### Task goal
Your answer should be a single number: the count of lines that include the word "part".

### Information supplied
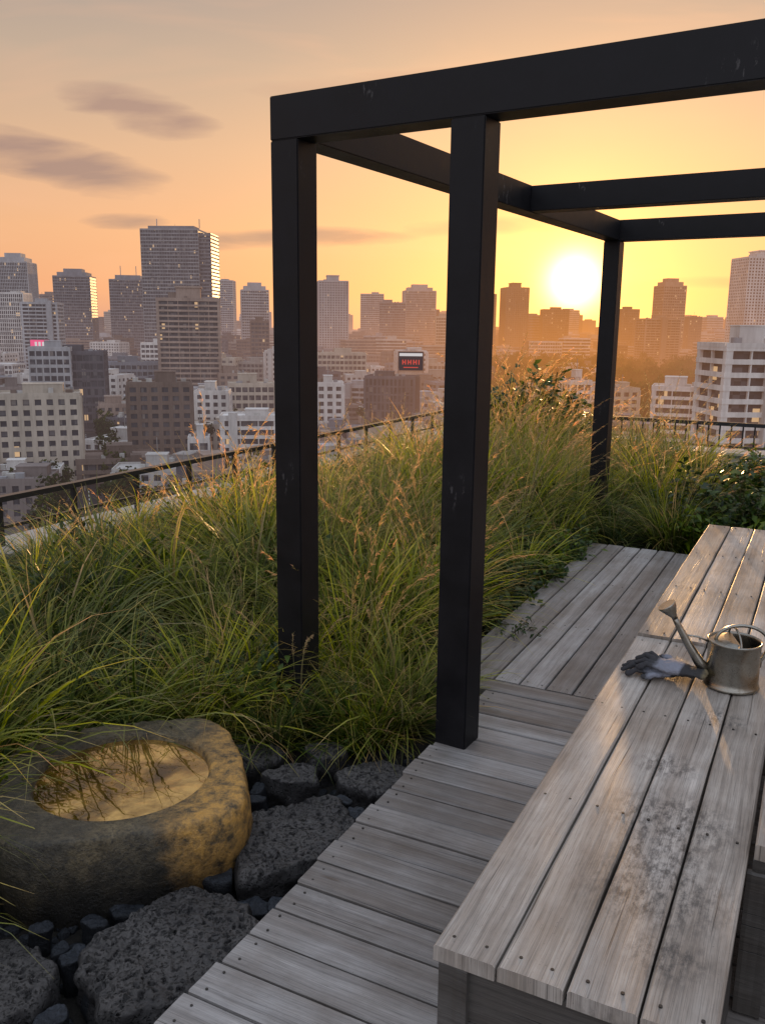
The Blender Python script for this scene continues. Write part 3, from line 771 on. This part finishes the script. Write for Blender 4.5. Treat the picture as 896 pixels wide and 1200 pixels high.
# ---------------- stones ----------------
def stonemat(name,c0,c1,pit,bumps=1.0,sc=1.0,top=0.0):
    m,nt,out=newmat(name); ob=nt.nodes.new('ShaderNodeTexCoord').outputs['Object']
    big=NOISE(nt,ob,5,5,.6); fine_=NOISE(nt,ob,70,6,.75)
    dist=mk(nt,'ShaderNodeVectorMath',{0:ob,1:mk(nt,'ShaderNodeVectorMath',{0:mk(nt,'ShaderNodeTexNoise',{'Vector':ob,'Scale':34.0,'Detail':3.0}).outputs[1],'Scale':.05},operation='SCALE').outputs[0]},operation='ADD').outputs[0]
    v1=mk(nt,'ShaderNodeTexVoronoi',{'Vector':dist,'Scale':34.0*sc}).outputs['Distance']
    v2=mk(nt,'ShaderNodeTexVoronoi',{'Vector':dist,'Scale':85.0*sc}).outputs['Distance']
    g1=RAMP(nt,v1,[(.20,0.0),(.34,1.0)]); g2=RAMP(nt,v2,[(.22,0.0),(.40,1.0)])
    sel=RAMP(nt,NOISE(nt,ob,16,2),[(.54,1.0),(.62,0.0)])
    g1=M(nt,'MAXIMUM',g1,sel)
    g=M(nt,'MULTIPLY',g1,M(nt,'MULTIPLY_ADD',g2,.6,.4))
    c=RAMP(nt,big,[(.3,c0),(.7,c1)])
    c=MIX(nt,1.0,c,RAMP(nt,fine_,[(.3,.5),(.7,1.5)]),'MULTIPLY')
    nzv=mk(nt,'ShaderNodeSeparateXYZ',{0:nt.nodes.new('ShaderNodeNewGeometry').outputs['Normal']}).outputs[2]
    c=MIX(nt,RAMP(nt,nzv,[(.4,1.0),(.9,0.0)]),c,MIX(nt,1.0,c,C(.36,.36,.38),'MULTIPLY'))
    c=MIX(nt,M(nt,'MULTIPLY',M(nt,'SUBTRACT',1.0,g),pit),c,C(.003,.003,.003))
    h=M(nt,'ADD',M(nt,'MULTIPLY',g,pit),M(nt,'MULTIPLY',fine_,.45))
    bp=mk(nt,'ShaderNodeBump',{'Height':h,'Strength':bumps,'Distance':.014}).outputs[0]
    b=mk(nt,'ShaderNodeBsdfPrincipled',{'Base Color':c,'Roughness':.6,'Specular IOR Level':.4,'Normal':bp})
    nt.links.new(b.outputs[0],out.inputs[0]); return m
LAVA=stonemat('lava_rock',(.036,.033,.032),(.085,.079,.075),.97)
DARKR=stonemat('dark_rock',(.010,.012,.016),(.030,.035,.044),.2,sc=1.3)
def stone(name,cx,cy,rx,ry,rot,z0,z1,seed,mat,na=120,nr=34,parent=None,ang=0.0,pits=False):
    acc=Acc(); so=Vector((seed*7.3,seed*3.1,0)); ph=rot
    rs=random.Random(seed)
    nv=rs.choice((5,6,6,7)); vs_=[]
    for i in range(nv): vs_.append(2*math.pi*(i+rs.uniform(-.25,.25))/nv)
    pn=[(math.cos(t),math.sin(t),rs.uniform(.82,1.0)) for t in vs_]
    def Rpoly(ce,se):
        acc_=0
        for (nx,ny,dd) in pn:
            k=(ce*nx+se*ny)/dd
            if k>0: acc_+=k**9
        return acc_**(-1/9)
    prof=[]
    ft=.62
    for i in range(nr):
        t=i/(nr-1)
        if t<ft: r=t/ft*.90; z=1.0-.03*(t/ft)**3
        else:
            k=(t-ft)/(1-ft)
            if k<.4: q_=k/.4*math.pi/2; r=.90+.10*math.sin(q_); z=.97-.22*(1-math.cos(q_))
            else: q_=(k-.4)/.6; r=1.0+.02*math.sin(q_*3.1)-.10*q_; z=.75-.95*q_
        prof.append((r,z))
    H=z1-z0
    Rs=[]
    for k in range(na):
        th=2*math.pi*k/na; ce,se=math.cos(th),math.sin(th)
        Rs.append(Rpoly(ce,se)*(1+.08*noise.noise(so+Vector((ce*1.6,se*1.6,0)))+.05*noise.noise(so*2+Vector((ce*5,se*5,0)))))
    for (r,z) in prof:
        for k in range(na):
            th=2*math.pi*k/na; ce,se=math.cos(th),math.sin(th); R=Rs[k]
            x=ce*R*rx*r; y=se*R*ry*r
            zz=z0+z*H+ (.013*noise.noise(so+Vector((x*6,y*6,0)))+.008*noise.noise(so+Vector((x*22,y*22,0)))+.005*noise.noise(so+Vector((x*60,y*60,0)))) *(1 if z>.5 else .5)
            dn=.016*noise.noise(so+Vector((x*15,y*15,zz*20)))
            x+=ce*dn*min(1,r*2); y+=se*dn*min(1,r*2)
            if pits and z>.6:
                q3=Vector((x*44,y*44,seed))+Vector((noise.noise(Vector((x*50,y*50,1))),noise.noise(Vector((x*50,y*50,7))),0))*.5
                dv=noise.voronoi(q3)[0][0]
                if noise.noise(Vector((x*14,y*14,seed*2)))>-.2 and dv<.40: zz-=.013*(1-(dv/.40)**2)
            acc.v.append((x*math.cos(ph)-y*math.sin(ph),x*math.sin(ph)+y*math.cos(ph),zz))
    for i in range(1,nr-1):
        for k in range(na):
            a=i*na+k; b=i*na+(k+1)%na; acc.f.append((a,a+na,b+na,b)); acc.m.append(0)
    for k in range(na): acc.f.append((0,na+k,na+(k+1)%na)); acc.m.append(0)
    o=acc.obj(name,[mat],parent,smooth=True); o.location=(cx,cy,0); return o
stone('stepping_stone',-.56,2.08,.215,.30,-.55,-.22,-.06,1,LAVA,420,150,pits=True)
stone('stepping_stone',-.275,2.64,.175,.27,-.50,-.22,-.06,2,LAVA,380,130,pits=True)
stone('stepping_stone',-.98,1.94,.14,.15,.3,-.22,-.065,3,LAVA,220,80,pits=True)
stone('stepping_stone',-.80,1.64,.15,.14,.6,-.22,-.07,4,LAVA,200,70,pits=True)
stone('stepping_stone',-.01,3.01,.16,.135,-.3,-.22,-.07,5,LAVA,220,80,pits=True)
stone('stepping_stone',-.33,3.03,.105,.09,.2,-.22,-.065,6,LAVA,180,60,pits=True)
stone('stepping_stone',-.50,3.20,.12,.11,.5,-.22,-.07,7,LAVA,180,60,pits=True)
stone('stepping_stone',-.22,3.22,.10,.08,-.5,-.22,-.065,8,LAVA,160,50,pits=True)
CB=empty('cobbles'); rs=random.Random(77)
big=[(-.50,1.60),(-.28,1.96),(-.46,2.88),(-.08,2.80),(-.70,2.43),(-.84,2.25),(-.98,2.20),(-.52,2.68),(-.52,2.46),(-1.12,2.11),(-.46,2.98),(-.12,3.18),(-.64,3.10),(-.84,2.08),(-.38,2.34),(-.22,2.30),(-.82,1.86),(-.66,1.72),(-.14,2.88),(-.61,2.52),(-.77,2.32),(-.90,2.14),(-.44,2.78),(-.30,2.32),(-.74,1.96)]
i=0
for (x,y) in big:
    i+=1; stone('cobble_%d'%i,x,y,rs.uniform(.03,.075),rs.uniform(.03,.055),rs.uniform(0,3),-.24,rs.uniform(-.135,-.085),100+i,DARKR,50,20,CB)
acc=Acc()
me_ico=bmesh.new(); bmesh.ops.create_icosphere(me_ico,subdivisions=2,radius=1); iv=[v.co.copy() for v in me_ico.verts]; if_=[tuple(v.index for v in f.verts) for f in me_ico.faces]; me_ico.free()
for k in range(2000):
    x=rs.uniform(-1.5,.3); y=rs.uniform(1.2,3.4); a,b2=to_ab(x,y)
    if a>-1.25: continue
    r=rs.uniform(.006,.024)*(1.5 if rs.random()<.2 else 1); rot=Matrix.Rotation(rs.uniform(0,6.28),3,'Z')@Matrix.Rotation(rs.uniform(0,6.28),3,'X'); sx=Vector((rs.uniform(.8,1.4),rs.uniform(.7,1.1),rs.uniform(.5,.8))); n0=len(acc.v); sd=Vector((k,0,0))
    bz=bedz(x,y)
    for v in iv:
        q_=Vector((v.x*sx.x,v.y*sx.y,v.z*sx.z))*(1+.35*noise.noise(v*1.6+sd)); q_=rot@q_*r
        acc.v.append((x+q_.x,y+q_.y,bz+.004+q_.z))
    for f in if_: acc.f.append(tuple(n0+j for j in f)); acc.m.append(0)
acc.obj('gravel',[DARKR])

# ---------------- basin ----------------
m,nt,out=newmat('basin_stone'); ob=nt.nodes.new('ShaderNodeTexCoord').outputs['Object']
n1=NOISE(nt,ob,4,6,.65); n2=NOISE(nt,ob,22,8,.75); n3=NOISE(nt,ob,90,5,.7)
c=RAMP(nt,n1,[(.30,(.045,.040,.030)),(.48,(.095,.078,.050)),(.62,(.155,.12,.065)),(.75,(.22,.17,.09))])
c=MIX(nt,1.0,c,RAMP(nt,n2,[(.3,.25),(.55,1.0),(.75,1.6)]),'MULTIPLY')
c=MIX(nt,RAMP(nt,n3,[(.48,0.0),(.64,.8)]),c,C(.022,.020,.017))
sx_=mk(nt,'ShaderNodeSeparateXYZ',{0:ob}); z=sx_.outputs[2]; xx_=sx_.outputs[0]; yy_=sx_.outputs[1]
# darker towards the foot; east flank ochre is lichen plus painted sunlight
sunlit_lich=M(nt,'MULTIPLY',RAMP(nt,M(nt,'ADD',xx_,M(nt,'MULTIPLY',n1,.36)),[(.36,0.0),(.52,1.0)]),RAMP(nt,n2,[(.38,.05),(.60,1.0)]))
c=MIX(nt,RAMP(nt,M(nt,'MULTIPLY_ADD',z,4.0,M(nt,'MULTIPLY_ADD',n1,.5,.50)),[(.30,1.0),(.95,0.0)]),c,MIX(nt,1.0,c,C(.22,.22,.23),'MULTIPLY'))
c=MIX(nt,M(nt,'MULTIPLY',sunlit_lich,M(nt,'MULTIPLY_ADD',z,4.0,.85,clamp=True)),c,C(.58,.31,.07))
h=M(nt,'ADD',M(nt,'MULTIPLY',n2,.6),M(nt,'MULTIPLY',n3,.4))
b=mk(nt,'ShaderNodeBsdfPrincipled',{'Base Color':c,'Roughness':.45,'Normal':mk(nt,'ShaderNodeBump',{'Height':h,'Strength':1.0,'Distance':.016}).outputs[0]})
nt.links.new(b.outputs[0],out.inputs[0]); BS=m
bas=empty('stone_water_basin'); bas.location=(-.88,2.71,0)
acc=Acc(); na=240; rings=[]
TZ=.10
for r in (0.02,.08,.14,.2,.24,.27): rings.append((0,r,TZ-.12*(1-(r/.285)**5)-.035))
rings+= [(0,.286,TZ-.03),(0,.291,TZ-.014),(0,.295,TZ-.004),(0,.301,TZ-.0)]
for s in (.12,.3,.45,.6,.75,.85): rings.append((s,None,TZ+.003*math.sin(s*3)))
rings+= [(.93,None,TZ-.003),(.975,None,TZ-.012),(1.0,None,TZ-.03),(1.015,None,TZ-.06),(1.02,None,TZ-.10),(1.02,None,TZ-.14),(1.0,None,TZ-.18),(.96,None,TZ-.23),(.9,None,TZ-.30)]
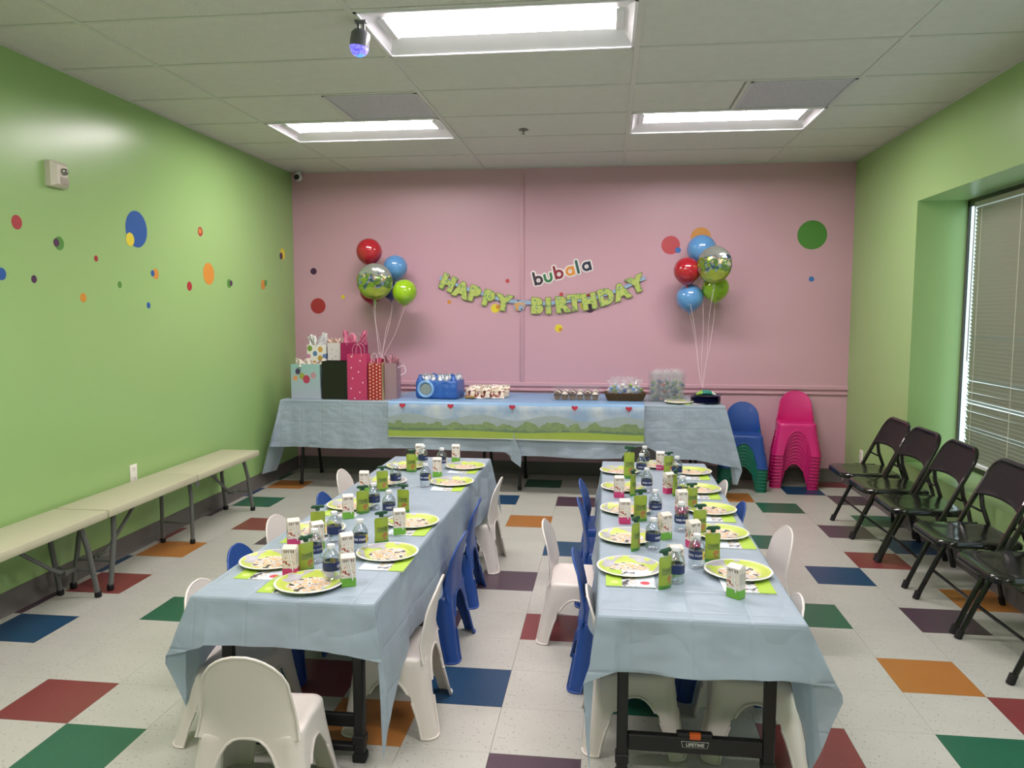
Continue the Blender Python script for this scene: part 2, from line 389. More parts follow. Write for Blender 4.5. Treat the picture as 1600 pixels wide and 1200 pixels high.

### Result
2